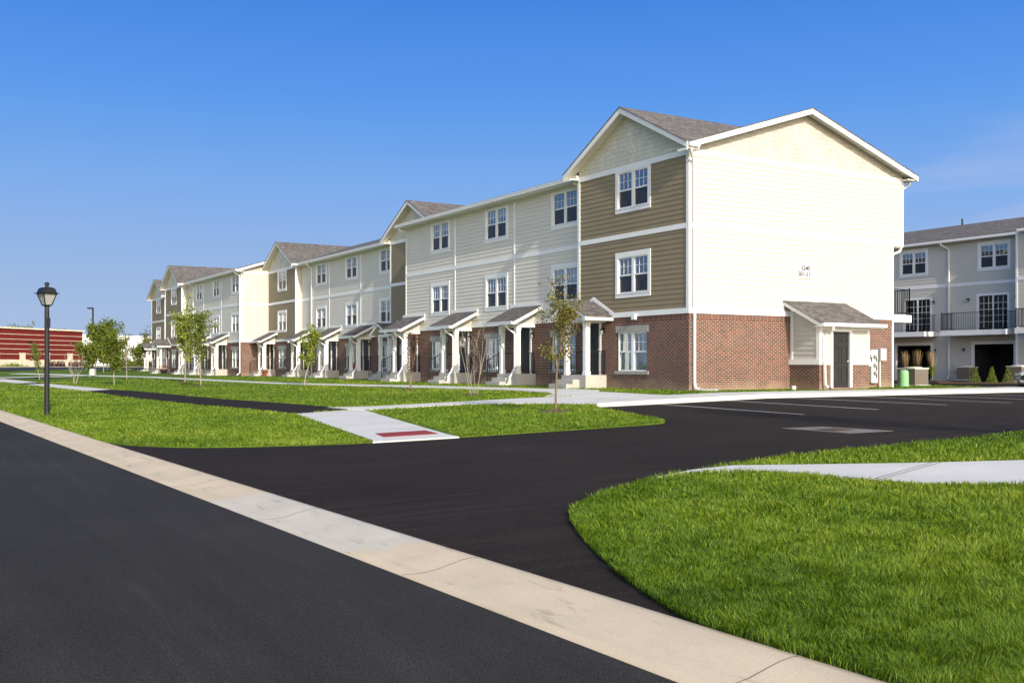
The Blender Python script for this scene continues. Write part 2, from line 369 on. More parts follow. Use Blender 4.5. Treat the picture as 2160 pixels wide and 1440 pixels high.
walk1 = [(-13.0, .85), (-11.99, .42), (-10.67, .2), (-8.54, -.05), (-7.12, -.1), (-5.6, -.55), (-4.9, -1.2), (-4.1, -3.2), (-7.35, -4.5), (-8.0, -3.3), (-8.7, -1.95), (-9.6, -1.35), (-10.4, -1.15), (-11.6, -1.0), (-12.6, -1.2), (-12.95, -.6)]
drape('footpath', walk1, .026, M['walk'], hf=zl)
fw_near = [(-12.5, 98), (-9.5, 80), (-6.95, 57.2), (-6.8, 38), (-6.6, 26), (-5.5, 17), (-4.45, 10.35), (-3.95, 5.5), (-4.2, 2.6), (-5.0, 1.0), (-5.8, .3), (-5.2, -.75)]
fw_far = [(-4.3, -3.0), (-3.3, -2.95), (-3.0, .2), (-2.75, 1.75), (-2.05, 2.4), (-1.95, 4.2), (-2.35, 5.4), (-2.9, 10), (-3.4, 14.1), (-4.9, 21), (-5.75, 28.3), (-5.85, 57), (-8.2, 80), (-11, 98)]
drape('footpath', fw_near+fw_far, .030, M['walk'], hf=zl)
kside = [(-7.35, -4.62), (-5.0, -4.72), (13.0, -4.72), (14.2, -4.2), (14.6, -3.2), (14.5, -2.6), (12.6, -2.85), (6, -2.75), (-3.3, -2.75), (-4.6, -2.9)]
ko = drape('footpath', kside, .034, M['walk'], hf=zl, skirt=.2)
# expansion joints
jm = MB()
def jline(p, q, w=.03, off=.034, hf=zl):
    a, b_ = Vector((*p, 0)), Vector((*q, 0)); n = (b_-a).cross(Vector((0, 0, 1))).normalized()*w/2; k = 6
    for i in range(k):
        r = a.lerp(b_, i/k); s_ = a.lerp(b_, (i+1)/k)
        jm.face([(c.x, c.y, hf(c.x, c.y)+off) for c in (r-n, r+n, s_+n, s_-n)][::-1], 'xy')
for x in np.arange(-6, 13, 1.5): jline((x, -4.71), (x, -2.78), .02, .0375)
for y in (6, 8, 10, 12, 14, 16, 18, 20, 22, 24): jline((-4.0 if y < 12 else -5.2+.1*(24-y), y), (-2.6 if y < 12 else -4.0+.1*(20-y)*.5, y), .02, .0335)
for t in (0, .2, .4, .6, .8): jline((-14.69-1.7*t, -1.3-8.7*t), (-12.72-2.15*t, -1.3-8.85*t), .015, .0135)
struct(jm.build('paving_joints', M['pad']))
rwalk = [(-16.12, -17.80), (-15.3, -17.52), (-14.64, -17.5), (-13.82, -18.05), (-12.76, -18.75), (-11.5, -19.42), (-9, -20.4), (20, -31), (20, -33), (-9, -22.6), (-12.6, -21.2), (-13.48, -20.72), (-14.19, -20.1), (-14.47, -19.54), (-14.5, -18.95), (-14.62, -18.3), (-14.95, -17.85), (-15.4, -17.72)]
drape('footpath', rwalk, .030, M['walk'], hf=zl, skirt=.12)
j2 = MB(); jm = j2; jline((-14.46, -19.52), (-12.5, -18.88), .014, .0345); jline((-14.46, -19.60), (-12.42, -18.94), .014, .0345); jline((-12.4, -21.2), (-9.7, -20.1), .03, .0345)
struct(j2.build('paving_joints', M['pad']))
# parking stripes
st = MB()
def stripe(x0, y0, x1, y1, w=.1):
    n = 6
    for i in range(n):
        xa, ya = x0+(x1-x0)*i/n, y0+(y1-y0)*i/n; xb, yb = x0+(x1-x0)*(i+1)/n, y0+(y1-y0)*(i+1)/n
        st.face([(xa-w/2, ya, za(xa, ya)+.004), (xb-w/2, yb, za(xb, yb)+.004), (xb+w/2, yb, za(xb, yb)+.004), (xa+w/2, ya, za(xa, ya)+.004)][::1], 'xy')
for i, x in enumerate((-5.3, -2.75, -.15, 2.6, 5.4, 8.2, 11, 16.6, 19.4)): stripe(x, -4.85, x-.75, -10.8)
M['stripe'] = paint('worn_white_line_paint', (.48, .47, .45), .8, .35, 14)
struct(st.build('parking_lines', M['stripe']))
# drain pad and grate
dp = thing('storm_drain', 'rusty square drain grate in a diamond concrete pad on the asphalt drive', 'drain', (-8.95, -14.2, za(-8.95, -14.2))); dp.rotation_euler = (0, -.0215, 0)
b1 = MB(); A = [(-.75, 1.05), (-.62, -1.0), (.70, -1.05), (.66, .98)]
A = [(-.42, -.65), (.53, -.87), (.42, .67), (-.38, .95)]
b1.prism([(x, y, -.05) for x, y in A], (0, 0, .056)); b1.build('pad', M['pad'], dp)
b2 = MB(); 
b2.box(-.27, .25, -.24, .24, .0, .012)
for i in range(6): b2.box(-.23, .21, -.21+i*.075, -.18+i*.075, .012, .018)
g_ = b2.build('grate', M['rust'], dp)

# ------------------------------------------------------------------ wall helpers
def put(axis, pos, sgn, a, z, o):      # wall coordinates -> 3D ; o = outward offset
    return (pos+sgn*o, a, z) if axis == 'x' else (a, pos+sgn*o, z)
def wface(mb, axis, pos, sgn, quad, mode):
    pts = [put(axis, pos, sgn, *q) for q in quad]
    flip = (axis == 'x' and sgn < 0) or (axis == 'y' and sgn > 0)
    if flip: pts = pts[::-1]
    mb.face(pts, mode)
def spans(a0, a1, z0, z1, ops):
    cut = [(max(o[0], a0), min(o[1], a1)) for o in ops if o[2] < z1-1e-4 and o[3] > z0+1e-4 and o[1] > a0 and o[0] < a1]
    cut.sort(); r = []; c = a0
    for p, q in cut:
        if p > c+1e-4: r.append((c, p))
        c = max(c, q)
    if c < a1-1e-4: r.append((c, a1))
    return r
def siding(mb, axis, pos, sgn, a0, a1, z0, z1, ops=(), exp=.178, ob=.02, ot=.003):
    mode = ('y' if axis == 'x' else 'x')+'z'; z = z0
    while z < z1-1e-4:
        zt = z+exp; zc = min(zt, z1)
        br = sorted({z, zc}|{q for o in ops for q in (o[2], o[3]) if z < q < zc})
        for p, q in zip(br[:-1], br[1:]):
            op, oq = ob+(ot-ob)*(p-z)/exp, ob+(ot-ob)*(q-z)/exp
            for s0, s1 in spans(a0, a1, p, q, ops):
                wface(mb, axis, pos, sgn, [(s0, p, op), (s1, p, op), (s1, q, oq), (s0, q, oq)], mode)
                if p == z: wface(mb, axis, pos, sgn, [(s0, p, 0.0), (s1, p, 0.0), (s1, p, op), (s0, p, op)], mode)
        z = zt
def flat(mb, axis, pos, sgn, a0, a1, z0, z1, ops=(), mode=None, o=0.):
    mode = mode or ('y' if axis == 'x' else 'x')+'z'
    br = sorted({z0, z1}|{q for k in ops for q in (k[2], k[3]) if z0 < q < z1})
    for p, q in zip(br[:-1], br[1:]):
        for s0, s1 in spans(a0, a1, p, q, ops): wface(mb, axis, pos, sgn, [(s0, p, o), (s1, p, o), (s1, q, o), (s0, q, o)], mode)
def board(mb, axis, pos, sgn, a0, a1, z0, z1, t=.03, back=.0):
    p, q = pos-sgn*back, pos+sgn*t
    if axis == 'x': mb.box(p, q, a0, a1, z0, z1)
    else: mb.box(a0, a1, p, q, z0, z1)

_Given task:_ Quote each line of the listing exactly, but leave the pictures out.

_Correct response:_
The Blender Python script for this scene continues. Write part 2, from line 369 on. More parts follow. Use Blender 4.5. Treat the picture as 2160 pixels wide and 1440 pixels high.
walk1 = [(-13.0, .85), (-11.99, .42), (-10.67, .2), (-8.54, -.05), (-7.12, -.1), (-5.6, -.55), (-4.9, -1.2), (-4.1, -3.2), (-7.35, -4.5), (-8.0, -3.3), (-8.7, -1.95), (-9.6, -1.35), (-10.4, -1.15), (-11.6, -1.0), (-12.6, -1.2), (-12.95, -.6)]
drape('footpath', walk1, .026, M['walk'], hf=zl)
fw_near = [(-12.5, 98), (-9.5, 80), (-6.95, 57.2), (-6.8, 38), (-6.6, 26), (-5.5, 17), (-4.45, 10.35), (-3.95, 5.5), (-4.2, 2.6), (-5.0, 1.0), (-5.8, .3), (-5.2, -.75)]
fw_far = [(-4.3, -3.0), (-3.3, -2.95), (-3.0, .2), (-2.75, 1.75), (-2.05, 2.4), (-1.95, 4.2), (-2.35, 5.4), (-2.9, 10), (-3.4, 14.1), (-4.9, 21), (-5.75, 28.3), (-5.85, 57), (-8.2, 80), (-11, 98)]
drape('footpath', fw_near+fw_far, .030, M['walk'], hf=zl)
kside = [(-7.35, -4.62), (-5.0, -4.72), (13.0, -4.72), (14.2, -4.2), (14.6, -3.2), (14.5, -2.6), (12.6, -2.85), (6, -2.75), (-3.3, -2.75), (-4.6, -2.9)]
ko = drape('footpath', kside, .034, M['walk'], hf=zl, skirt=.2)
# expansion joints
jm = MB()
def jline(p, q, w=.03, off=.034, hf=zl):
    a, b_ = Vector((*p, 0)), Vector((*q, 0)); n = (b_-a).cross(Vector((0, 0, 1))).normalized()*w/2; k = 6
    for i in range(k):
        r = a.lerp(b_, i/k); s_ = a.lerp(b_, (i+1)/k)
        jm.face([(c.x, c.y, hf(c.x, c.y)+off) for c in (r-n, r+n, s_+n, s_-n)][::-1], 'xy')
for x in np.arange(-6, 13, 1.5): jline((x, -4.71), (x, -2.78), .02, .0375)
for y in (6, 8, 10, 12, 14, 16, 18, 20, 22, 24): jline((-4.0 if y < 12 else -5.2+.1*(24-y), y), (-2.6 if y < 12 else -4.0+.1*(20-y)*.5, y), .02, .0335)
for t in (0, .2, .4, .6, .8): jline((-14.69-1.7*t, -1.3-8.7*t), (-12.72-2.15*t, -1.3-8.85*t), .015, .0135)
struct(jm.build('paving_joints', M['pad']))
rwalk = [(-16.12, -17.80), (-15.3, -17.52), (-14.64, -17.5), (-13.82, -18.05), (-12.76, -18.75), (-11.5, -19.42), (-9, -20.4), (20, -31), (20, -33), (-9, -22.6), (-12.6, -21.2), (-13.48, -20.72), (-14.19, -20.1), (-14.47, -19.54), (-14.5, -18.95), (-14.62, -18.3), (-14.95, -17.85), (-15.4, -17.72)]
drape('footpath', rwalk, .030, M['walk'], hf=zl, skirt=.12)
j2 = MB(); jm = j2; jline((-14.46, -19.52), (-12.5, -18.88), .014, .0345); jline((-14.46, -19.60), (-12.42, -18.94), .014, .0345); jline((-12.4, -21.2), (-9.7, -20.1), .03, .0345)
struct(j2.build('paving_joints', M['pad']))
# parking stripes
st = MB()
def stripe(x0, y0, x1, y1, w=.1):
    n = 6
    for i in range(n):
        xa, ya = x0+(x1-x0)*i/n, y0+(y1-y0)*i/n; xb, yb = x0+(x1-x0)*(i+1)/n, y0+(y1-y0)*(i+1)/n
        st.face([(xa-w/2, ya, za(xa, ya)+.004), (xb-w/2, yb, za(xb, yb)+.004), (xb+w/2, yb, za(xb, yb)+.004), (xa+w/2, ya, za(xa, ya)+.004)][::1], 'xy')
for i, x in enumerate((-5.3, -2.75, -.15, 2.6, 5.4, 8.2, 11, 16.6, 19.4)): stripe(x, -4.85, x-.75, -10.8)
M['stripe'] = paint('worn_white_line_paint', (.48, .47, .45), .8, .35, 14)
struct(st.build('parking_lines', M['stripe']))
# drain pad and grate
dp = thing('storm_drain', 'rusty square drain grate in a diamond concrete pad on the asphalt drive', 'drain', (-8.95, -14.2, za(-8.95, -14.2))); dp.rotation_euler = (0, -.0215, 0)
b1 = MB(); A = [(-.75, 1.05), (-.62, -1.0), (.70, -1.05), (.66, .98)]
A = [(-.42, -.65), (.53, -.87), (.42, .67), (-.38, .95)]
b1.prism([(x, y, -.05) for x, y in A], (0, 0, .056)); b1.build('pad', M['pad'], dp)
b2 = MB(); 
b2.box(-.27, .25, -.24, .24, .0, .012)
for i in range(6): b2.box(-.23, .21, -.21+i*.075, -.18+i*.075, .012, .018)
g_ = b2.build('grate', M['rust'], dp)

# ------------------------------------------------------------------ wall helpers
def put(axis, pos, sgn, a, z, o):      # wall coordinates -> 3D ; o = outward offset
    return (pos+sgn*o, a, z) if axis == 'x' else (a, pos+sgn*o, z)
def wface(mb, axis, pos, sgn, quad, mode):
    pts = [put(axis, pos, sgn, *q) for q in quad]
    flip = (axis == 'x' and sgn < 0) or (axis == 'y' and sgn > 0)
    if flip: pts = pts[::-1]
    mb.face(pts, mode)
def spans(a0, a1, z0, z1, ops):
    cut = [(max(o[0], a0), min(o[1], a1)) for o in ops if o[2] < z1-1e-4 and o[3] > z0+1e-4 and o[1] > a0 and o[0] < a1]
    cut.sort(); r = []; c = a0
    for p, q in cut:
        if p > c+1e-4: r.append((c, p))
        c = max(c, q)
    if c < a1-1e-4: r.append((c, a1))
    return r
def siding(mb, axis, pos, sgn, a0, a1, z0, z1, ops=(), exp=.178, ob=.02, ot=.003):
    mode = ('y' if axis == 'x' else 'x')+'z'; z = z0
    while z < z1-1e-4:
        zt = z+exp; zc = min(zt, z1)
        br = sorted({z, zc}|{q for o in ops for q in (o[2], o[3]) if z < q < zc})
        for p, q in zip(br[:-1], br[1:]):
            op, oq = ob+(ot-ob)*(p-z)/exp, ob+(ot-ob)*(q-z)/exp
            for s0, s1 in spans(a0, a1, p, q, ops):
                wface(mb, axis, pos, sgn, [(s0, p, op), (s1, p, op), (s1, q, oq), (s0, q, oq)], mode)
                if p == z: wface(mb, axis, pos, sgn, [(s0, p, 0.0), (s1, p, 0.0), (s1, p, op), (s0, p, op)], mode)
        z = zt
def flat(mb, axis, pos, sgn, a0, a1, z0, z1, ops=(), mode=None, o=0.):
    mode = mode or ('y' if axis == 'x' else 'x')+'z'
    br = sorted({z0, z1}|{q for k in ops for q in (k[2], k[3]) if z0 < q < z1})
    for p, q in zip(br[:-1], br[1:]):
        for s0, s1 in spans(a0, a1, p, q, ops): wface(mb, axis, pos, sgn, [(s0, p, o), (s1, p, o), (s1, q, o), (s0, q, o)], mode)
def board(mb, axis, pos, sgn, a0, a1, z0, z1, t=.03, back=.0):
    p, q = pos-sgn*back, pos+sgn*t
    if axis == 'x': mb.box(p, q, a0, a1, z0, z1)
    else: mb.box(a0, a1, p, q, z0, z1)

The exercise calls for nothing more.